いろんな食品に、プルプルの新食感を生む!でん粉加工用のサツマイモ「こなみずき」


サツマイモは、調理して食べるおなじみの品種以外に、でん粉加工用の品種があります。この加工用品種に、画期的な新顔がデビュー!  パンや餅などの食品に、新しい食感を生むと期待されています。

収量は従来品種と同等
「こなみずき」は、全体が白っぽく従来品種の「シロユタカ」よりやや大ぶりなのが特徴

「こなみずき」は、全体が白っぽく従来品種の「シロユタカ」よりやや大ぶりなのが特徴

「こなみずき」でん粉なら、豆腐が崩れない!
「こなみずき」でん粉を使った落花生豆腐は形が形成されるが、「シロユタカ」を使ったものでは崩れてしまう

「こなみずき」でん粉を使った落花生豆腐
は形が形成されるが、「シロユタカ」を使っ
たものでは崩れてしまう

”わらびもち”や”くずきり”がもっとおいしく!

「こなみずき餅」100g148円(右)と「もっちりやわらかフランスパン練乳クリーム」126円(左)

「こなみずき餅」100g148円(右)と「もっちりやわらかフランスパン練乳クリーム」126円(左)
従来品種は、硬くなりやすく長期保存に向かなくて…
かんしょ(サツマイモ)生産が盛んな鹿児島県。特にでん粉原料かんしょの生産は全国シェア97%。そのかんしょから作られたでん粉の約7割は、糖化製品(異性化糖、水あめ、ぶどう糖)の原料に仕向けられ、清涼飲料などの甘味料として使用されています。

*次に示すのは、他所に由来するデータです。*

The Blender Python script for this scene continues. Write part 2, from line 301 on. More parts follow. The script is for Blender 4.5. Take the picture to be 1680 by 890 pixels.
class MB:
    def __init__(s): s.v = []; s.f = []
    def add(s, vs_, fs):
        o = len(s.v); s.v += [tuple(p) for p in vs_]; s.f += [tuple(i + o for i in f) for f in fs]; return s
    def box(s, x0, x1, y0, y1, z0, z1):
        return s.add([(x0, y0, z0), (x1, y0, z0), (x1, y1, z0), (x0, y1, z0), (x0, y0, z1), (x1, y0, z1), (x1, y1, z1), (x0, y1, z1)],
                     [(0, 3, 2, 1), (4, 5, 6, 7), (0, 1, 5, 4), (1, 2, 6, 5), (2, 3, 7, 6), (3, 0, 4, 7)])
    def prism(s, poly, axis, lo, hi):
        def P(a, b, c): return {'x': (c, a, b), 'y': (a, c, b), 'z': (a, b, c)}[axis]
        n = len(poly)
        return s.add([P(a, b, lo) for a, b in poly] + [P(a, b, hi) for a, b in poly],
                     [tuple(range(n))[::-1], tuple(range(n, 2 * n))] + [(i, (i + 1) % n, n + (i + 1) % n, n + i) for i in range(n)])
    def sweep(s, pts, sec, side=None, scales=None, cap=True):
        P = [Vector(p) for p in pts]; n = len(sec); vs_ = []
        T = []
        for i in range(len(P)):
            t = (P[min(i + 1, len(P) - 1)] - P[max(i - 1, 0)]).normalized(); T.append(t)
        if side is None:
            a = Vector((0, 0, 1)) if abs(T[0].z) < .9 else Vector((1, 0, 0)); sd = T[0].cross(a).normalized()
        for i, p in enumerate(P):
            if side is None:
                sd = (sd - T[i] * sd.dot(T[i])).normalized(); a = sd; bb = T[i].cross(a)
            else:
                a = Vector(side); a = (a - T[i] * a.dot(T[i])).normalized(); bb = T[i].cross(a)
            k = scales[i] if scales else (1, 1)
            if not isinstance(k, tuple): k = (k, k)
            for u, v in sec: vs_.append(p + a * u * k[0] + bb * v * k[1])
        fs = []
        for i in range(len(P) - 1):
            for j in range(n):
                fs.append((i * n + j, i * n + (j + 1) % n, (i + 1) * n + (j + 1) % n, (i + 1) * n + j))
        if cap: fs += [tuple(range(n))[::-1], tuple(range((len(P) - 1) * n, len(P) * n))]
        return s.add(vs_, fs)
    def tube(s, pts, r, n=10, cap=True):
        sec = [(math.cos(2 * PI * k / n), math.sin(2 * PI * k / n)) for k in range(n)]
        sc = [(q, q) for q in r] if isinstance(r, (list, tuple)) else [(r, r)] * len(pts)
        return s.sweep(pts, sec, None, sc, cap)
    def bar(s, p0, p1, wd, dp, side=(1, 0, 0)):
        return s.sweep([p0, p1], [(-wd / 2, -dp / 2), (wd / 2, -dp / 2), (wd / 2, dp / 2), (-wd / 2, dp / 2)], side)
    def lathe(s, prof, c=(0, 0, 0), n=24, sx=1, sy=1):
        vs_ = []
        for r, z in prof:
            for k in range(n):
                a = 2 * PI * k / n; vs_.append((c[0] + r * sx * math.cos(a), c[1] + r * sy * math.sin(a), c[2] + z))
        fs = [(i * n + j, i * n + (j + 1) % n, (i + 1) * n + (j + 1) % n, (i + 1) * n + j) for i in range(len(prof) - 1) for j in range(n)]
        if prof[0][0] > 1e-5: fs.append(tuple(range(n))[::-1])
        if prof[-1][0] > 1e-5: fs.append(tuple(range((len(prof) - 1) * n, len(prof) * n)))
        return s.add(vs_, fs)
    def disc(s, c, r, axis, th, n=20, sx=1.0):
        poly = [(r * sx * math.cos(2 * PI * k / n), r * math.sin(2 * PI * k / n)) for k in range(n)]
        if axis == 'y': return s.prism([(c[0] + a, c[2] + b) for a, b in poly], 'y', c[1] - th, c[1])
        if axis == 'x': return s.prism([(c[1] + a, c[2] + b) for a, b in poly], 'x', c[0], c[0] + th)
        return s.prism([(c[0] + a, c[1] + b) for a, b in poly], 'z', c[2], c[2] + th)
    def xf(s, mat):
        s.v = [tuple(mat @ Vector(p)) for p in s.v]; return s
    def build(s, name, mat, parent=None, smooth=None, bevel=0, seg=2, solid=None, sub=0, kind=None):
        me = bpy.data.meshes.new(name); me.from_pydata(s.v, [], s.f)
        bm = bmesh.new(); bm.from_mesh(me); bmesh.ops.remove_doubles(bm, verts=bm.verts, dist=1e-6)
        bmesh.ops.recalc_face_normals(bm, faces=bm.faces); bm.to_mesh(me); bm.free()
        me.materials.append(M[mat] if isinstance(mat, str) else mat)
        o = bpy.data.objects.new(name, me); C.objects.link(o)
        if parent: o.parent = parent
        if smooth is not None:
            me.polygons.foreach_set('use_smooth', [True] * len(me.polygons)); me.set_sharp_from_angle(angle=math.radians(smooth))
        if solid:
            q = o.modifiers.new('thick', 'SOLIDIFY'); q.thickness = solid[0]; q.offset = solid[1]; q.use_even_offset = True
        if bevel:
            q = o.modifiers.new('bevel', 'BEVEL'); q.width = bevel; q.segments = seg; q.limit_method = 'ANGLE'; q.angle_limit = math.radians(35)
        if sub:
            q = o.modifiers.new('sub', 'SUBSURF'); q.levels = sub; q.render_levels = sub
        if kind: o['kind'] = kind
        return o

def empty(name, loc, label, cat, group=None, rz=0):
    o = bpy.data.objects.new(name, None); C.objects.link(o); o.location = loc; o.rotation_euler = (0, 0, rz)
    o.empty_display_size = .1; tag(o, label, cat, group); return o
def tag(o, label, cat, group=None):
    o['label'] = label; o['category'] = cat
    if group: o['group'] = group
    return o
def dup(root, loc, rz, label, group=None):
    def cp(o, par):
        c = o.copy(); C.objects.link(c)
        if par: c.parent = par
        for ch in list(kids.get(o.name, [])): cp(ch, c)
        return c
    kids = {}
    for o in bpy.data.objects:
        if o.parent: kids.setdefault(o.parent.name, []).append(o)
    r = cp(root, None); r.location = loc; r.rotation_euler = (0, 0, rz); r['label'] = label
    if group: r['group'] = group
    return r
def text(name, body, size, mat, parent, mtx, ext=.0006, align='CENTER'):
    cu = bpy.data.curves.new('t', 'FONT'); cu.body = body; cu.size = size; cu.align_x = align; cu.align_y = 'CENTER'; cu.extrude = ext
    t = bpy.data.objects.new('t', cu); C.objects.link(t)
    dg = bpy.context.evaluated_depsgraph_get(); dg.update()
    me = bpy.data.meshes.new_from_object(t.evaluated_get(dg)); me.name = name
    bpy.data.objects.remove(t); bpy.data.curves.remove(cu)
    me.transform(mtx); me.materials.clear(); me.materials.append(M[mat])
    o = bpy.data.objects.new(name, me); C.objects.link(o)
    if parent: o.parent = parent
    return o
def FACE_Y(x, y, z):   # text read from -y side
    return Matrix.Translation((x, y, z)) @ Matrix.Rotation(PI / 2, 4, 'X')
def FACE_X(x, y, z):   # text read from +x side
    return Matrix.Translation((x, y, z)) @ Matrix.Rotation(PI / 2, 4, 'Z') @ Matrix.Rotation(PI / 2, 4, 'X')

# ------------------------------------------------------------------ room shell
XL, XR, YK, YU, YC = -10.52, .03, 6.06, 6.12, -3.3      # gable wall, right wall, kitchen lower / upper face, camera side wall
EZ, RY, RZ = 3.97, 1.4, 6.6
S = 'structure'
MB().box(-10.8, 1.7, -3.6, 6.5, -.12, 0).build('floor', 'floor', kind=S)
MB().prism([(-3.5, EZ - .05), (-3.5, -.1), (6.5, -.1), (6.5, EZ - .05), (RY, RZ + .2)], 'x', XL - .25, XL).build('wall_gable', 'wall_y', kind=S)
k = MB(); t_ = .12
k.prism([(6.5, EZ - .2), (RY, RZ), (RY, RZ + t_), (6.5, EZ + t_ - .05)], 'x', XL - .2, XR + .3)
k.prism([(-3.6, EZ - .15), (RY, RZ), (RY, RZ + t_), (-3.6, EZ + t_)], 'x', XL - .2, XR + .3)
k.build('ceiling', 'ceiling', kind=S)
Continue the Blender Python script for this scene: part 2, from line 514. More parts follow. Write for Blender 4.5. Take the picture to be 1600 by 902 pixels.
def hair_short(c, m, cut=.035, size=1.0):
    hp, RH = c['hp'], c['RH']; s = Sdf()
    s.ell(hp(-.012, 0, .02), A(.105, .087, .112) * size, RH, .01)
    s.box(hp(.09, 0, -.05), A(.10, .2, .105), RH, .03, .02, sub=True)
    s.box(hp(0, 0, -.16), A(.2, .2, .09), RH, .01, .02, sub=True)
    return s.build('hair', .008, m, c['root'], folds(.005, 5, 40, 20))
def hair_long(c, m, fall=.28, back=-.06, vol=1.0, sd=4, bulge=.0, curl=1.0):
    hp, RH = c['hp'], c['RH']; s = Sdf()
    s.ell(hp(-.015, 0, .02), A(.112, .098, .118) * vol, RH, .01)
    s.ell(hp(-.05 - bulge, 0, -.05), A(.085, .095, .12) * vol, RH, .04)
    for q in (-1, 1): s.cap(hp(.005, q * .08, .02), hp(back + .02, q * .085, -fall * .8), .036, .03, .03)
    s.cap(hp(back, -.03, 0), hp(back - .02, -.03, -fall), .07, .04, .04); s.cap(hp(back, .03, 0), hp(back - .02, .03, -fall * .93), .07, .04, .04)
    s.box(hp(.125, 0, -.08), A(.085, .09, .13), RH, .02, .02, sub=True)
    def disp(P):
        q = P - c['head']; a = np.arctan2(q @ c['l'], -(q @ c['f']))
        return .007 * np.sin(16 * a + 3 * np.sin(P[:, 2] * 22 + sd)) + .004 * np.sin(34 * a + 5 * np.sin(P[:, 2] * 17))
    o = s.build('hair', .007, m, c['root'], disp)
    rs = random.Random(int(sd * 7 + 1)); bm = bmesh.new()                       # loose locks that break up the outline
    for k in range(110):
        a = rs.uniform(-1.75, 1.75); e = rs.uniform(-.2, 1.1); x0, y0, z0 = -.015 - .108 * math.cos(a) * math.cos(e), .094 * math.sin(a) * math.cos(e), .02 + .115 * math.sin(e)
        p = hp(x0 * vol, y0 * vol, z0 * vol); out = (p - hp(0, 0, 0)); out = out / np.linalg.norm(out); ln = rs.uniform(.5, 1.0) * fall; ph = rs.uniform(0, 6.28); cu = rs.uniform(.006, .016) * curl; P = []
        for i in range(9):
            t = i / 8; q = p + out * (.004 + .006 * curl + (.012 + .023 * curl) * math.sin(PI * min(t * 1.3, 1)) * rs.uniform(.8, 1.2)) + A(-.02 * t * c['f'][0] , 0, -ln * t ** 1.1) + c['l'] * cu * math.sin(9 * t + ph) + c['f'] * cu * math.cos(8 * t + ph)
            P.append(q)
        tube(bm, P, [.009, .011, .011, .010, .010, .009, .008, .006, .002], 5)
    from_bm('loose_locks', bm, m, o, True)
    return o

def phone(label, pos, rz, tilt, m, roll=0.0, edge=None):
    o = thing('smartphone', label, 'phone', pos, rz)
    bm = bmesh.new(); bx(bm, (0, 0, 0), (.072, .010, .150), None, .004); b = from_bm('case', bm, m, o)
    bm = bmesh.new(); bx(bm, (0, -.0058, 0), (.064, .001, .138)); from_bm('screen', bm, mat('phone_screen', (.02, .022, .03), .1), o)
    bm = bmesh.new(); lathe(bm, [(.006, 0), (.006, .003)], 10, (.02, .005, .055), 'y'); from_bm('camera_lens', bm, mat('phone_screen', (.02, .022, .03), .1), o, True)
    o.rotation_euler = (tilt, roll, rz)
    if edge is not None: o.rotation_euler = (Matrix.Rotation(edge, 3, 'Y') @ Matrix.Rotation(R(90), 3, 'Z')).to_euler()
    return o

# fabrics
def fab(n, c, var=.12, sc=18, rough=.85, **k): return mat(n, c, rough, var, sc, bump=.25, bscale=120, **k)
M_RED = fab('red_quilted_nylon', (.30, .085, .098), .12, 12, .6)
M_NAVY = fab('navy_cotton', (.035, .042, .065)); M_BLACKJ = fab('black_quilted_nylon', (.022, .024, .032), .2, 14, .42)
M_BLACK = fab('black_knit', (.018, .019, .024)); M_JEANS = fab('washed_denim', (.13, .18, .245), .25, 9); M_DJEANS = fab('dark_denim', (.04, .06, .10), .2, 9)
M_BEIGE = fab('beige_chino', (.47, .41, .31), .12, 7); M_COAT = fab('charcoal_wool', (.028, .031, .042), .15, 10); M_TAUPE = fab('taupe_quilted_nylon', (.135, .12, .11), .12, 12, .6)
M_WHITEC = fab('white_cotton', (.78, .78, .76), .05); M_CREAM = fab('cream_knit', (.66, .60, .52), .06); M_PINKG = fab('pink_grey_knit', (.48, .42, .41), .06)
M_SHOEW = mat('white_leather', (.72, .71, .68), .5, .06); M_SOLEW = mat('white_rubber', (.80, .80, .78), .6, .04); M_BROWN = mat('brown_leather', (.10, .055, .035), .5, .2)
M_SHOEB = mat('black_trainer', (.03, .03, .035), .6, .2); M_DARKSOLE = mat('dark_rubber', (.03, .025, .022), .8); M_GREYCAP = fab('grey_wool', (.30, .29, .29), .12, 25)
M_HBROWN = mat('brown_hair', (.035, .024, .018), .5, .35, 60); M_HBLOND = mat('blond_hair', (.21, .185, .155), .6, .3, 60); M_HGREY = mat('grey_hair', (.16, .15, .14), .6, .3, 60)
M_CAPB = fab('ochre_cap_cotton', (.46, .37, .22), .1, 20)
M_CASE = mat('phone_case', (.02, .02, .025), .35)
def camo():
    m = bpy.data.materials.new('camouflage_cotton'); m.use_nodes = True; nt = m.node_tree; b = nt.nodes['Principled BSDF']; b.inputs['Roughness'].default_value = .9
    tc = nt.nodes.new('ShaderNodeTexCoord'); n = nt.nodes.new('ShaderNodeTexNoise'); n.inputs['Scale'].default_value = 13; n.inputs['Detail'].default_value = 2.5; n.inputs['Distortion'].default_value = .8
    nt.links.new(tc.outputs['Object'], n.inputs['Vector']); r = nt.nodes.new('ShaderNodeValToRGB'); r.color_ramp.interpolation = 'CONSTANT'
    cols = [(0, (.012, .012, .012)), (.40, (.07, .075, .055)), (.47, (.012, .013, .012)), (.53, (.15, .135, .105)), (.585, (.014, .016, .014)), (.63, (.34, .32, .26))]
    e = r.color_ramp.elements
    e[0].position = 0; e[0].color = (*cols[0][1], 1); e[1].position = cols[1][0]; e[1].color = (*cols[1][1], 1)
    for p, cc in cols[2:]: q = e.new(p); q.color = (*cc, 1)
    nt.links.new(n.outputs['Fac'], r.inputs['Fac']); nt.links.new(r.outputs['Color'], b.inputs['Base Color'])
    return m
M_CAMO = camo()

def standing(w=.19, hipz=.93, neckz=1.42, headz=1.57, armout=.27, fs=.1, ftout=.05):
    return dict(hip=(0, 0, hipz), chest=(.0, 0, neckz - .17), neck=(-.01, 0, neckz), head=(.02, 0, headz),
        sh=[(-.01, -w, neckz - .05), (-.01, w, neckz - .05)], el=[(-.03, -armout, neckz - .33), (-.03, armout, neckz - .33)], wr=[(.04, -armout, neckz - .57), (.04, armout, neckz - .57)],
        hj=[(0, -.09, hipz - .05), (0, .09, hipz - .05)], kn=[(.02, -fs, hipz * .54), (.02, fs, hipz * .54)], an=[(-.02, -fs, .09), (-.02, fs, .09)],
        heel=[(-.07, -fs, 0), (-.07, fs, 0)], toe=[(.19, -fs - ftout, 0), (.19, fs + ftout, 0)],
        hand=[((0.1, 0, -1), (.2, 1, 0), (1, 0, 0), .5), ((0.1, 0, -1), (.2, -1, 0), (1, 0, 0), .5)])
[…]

残りの3割は、ゲル化(液体がゼリー状の固体になること、糊化)しやすいという性質を生かし、「わらび餅」や「くずきり」といったプルプルとした食感の菓子の原料に用いるほか、スナック菓子や麺類、水産練り製品の原料として使われています。

しかし、かんしょのでん粉は、馬鈴薯やタピオカのでん粉と比べ、ゲル化しやすいという反面、加工後に水分が抜け、硬くなりやすいという性質のため、長期保存や冷凍保存ができないなどの欠点があります。

そこで、九州沖縄農業研究センターでは、長期保存や冷凍保存が可能なでん粉ができるかんしょ品種の開発に取り組むこととしました。

高齢者が〝のみ込みやすい食品〞など、幅広い使い道が
硬くなりにくい耐老化性でん粉を含む品種は平成14年に育成されましたが、でん粉収量が低く、皮の赤い色がでん粉に混ざるため、白皮ででん粉を多く含む品種育成の研究が進められました。その結果、「こなみずき」という新しい品種が生まれました。

この品種のでん粉は、硬くなりにくいため、みずみずしさやプルプル感が長もちし、長期保存や冷凍保存も可能になりました。また、ゲル化する温度も、従来のかんしょ(シロユタカ)のでん粉と比べると約20度も低いことから、加工時の光熱費や製造時間が短縮されるなどの利点もあります。

「冬場に屋外にある寒い作業場で顕微鏡を覗いて、圃場からとってきた土付きイモのでん粉を見る作業なので、スタッフにも苦労をかけましたね 」と、この研究を行った農研機構の片山健二さんは話します。現在、「こなみずき」を使用した餅、パン、サブレやジェラートなどが発売され、商品には「こなみずき使用認証」(JA鹿児島経済連)のロゴを付けてアピールされています。

また、このでん粉を使うと、のど越しのよいものもできるため、嚥下(えんげ)食などの利用も考えられ、今後も幅広い利用が期待されます。